I guess I should show some enthusiasm about last night’s
Presidential election result. At least the
country didn’t take three steps backwards (and threaten to drag the rest of the
world with it). Of course I was enthused
when Obama first won the Presidency (for symbolic as well as policy reasons) -
in the same way that I was when Blair finally overthrew a generation of Tory (mis)rule
in my country-of-birth. But (contradict me if I am wrong!) Obama doesn’t seem
to have made much difference to ‘The State of The Union’. Large swathes of the US population still lack access to health care, a
growing proportion of US
citizens experience homelessness and it’s still more likely that a black youth
will go to prison than to university. Average life expectancy in Cuba is still higher than it is in the US . I
appreciate tht none of this is due to Obama’s lack of personal convictions – more due to
systemic inertia. It’s hard to change
things
Two things struck me about the US presidential
election. The first was how all the polls, even on the eve of the election,
said it was neck and neck. In reality Obama strolled home in all the states
that mattered. How did they get it so wrong? The second is how US politics is
shaped by issues that are completely ‘off the radar’ as far as Europeans are
concerned: the right to ‘bear arms’, the death penalty, a woman’s right to
choose about abortion and the teaching of ‘creationism’ in schools as a valid
theory of how ‘we got to where we are today’. All these are non-issues in European
society. And they seem so conflicting – if human life has 100% sanctity then
what gives the state the right to take it away – or allow its citizens to equip themselves with the
most convenient means to do so in a moment of rage or desperation? From a European perspective
US
political discourse seems rooted in a long distant past (I was
tempted to say in the Planet of the Apes – but would get flamed too much for
that). There are so many ironies from this side of the Atlantic: the US, engaged in its
‘war’ against fundamental Islamism also has its own fundamental religious
beliefs that drive policy and politics; and (as Joanna Lumley so prosaically pointed out) you can carry a gun but not light up a cigarette.

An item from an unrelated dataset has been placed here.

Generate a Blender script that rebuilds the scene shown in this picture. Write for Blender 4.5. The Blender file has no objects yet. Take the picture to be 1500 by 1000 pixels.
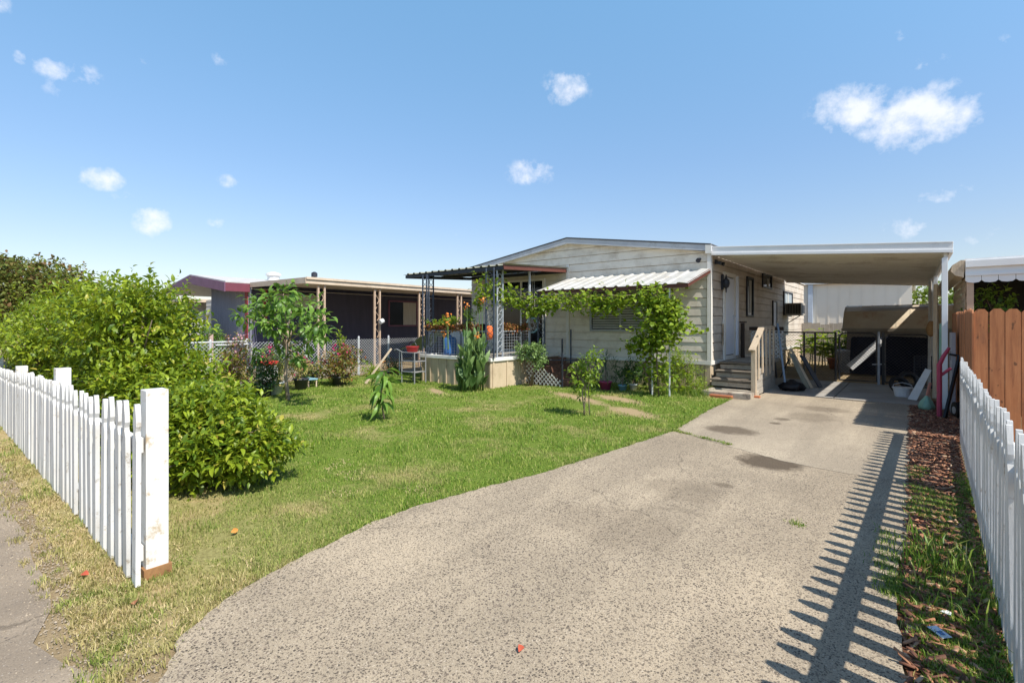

And this isn't intended to demonize America or Americans. Many of the ideas / literature / music / movies/ poetry that have shaped and influenced my life came from the US. I just wish they had more sway over US political discourses.
2 comments:
I liked most of what you have observed but I would remind those who don't know their history. Let's not forget where the conservative right or how the various bible belts were born. They were born from the intolerance of Europeans that to believe something other than the religion of the day meant having your head lobbed off or burned in oil or tethered and made into something resembling pasta. Freedom of religion came at a heavy price as these people have every right to vote as everyone else in the free world. Maybe there's some irony here.
fair comment (and I like getting comments!). Indeed it is ironic that religion plays in society - sometimes a force for good, at others tyrannical. While many Europeans (including the Founding Fathers) did go to America to escape religious oppression, others went for economic reasons (to esacpe poverty and starvation.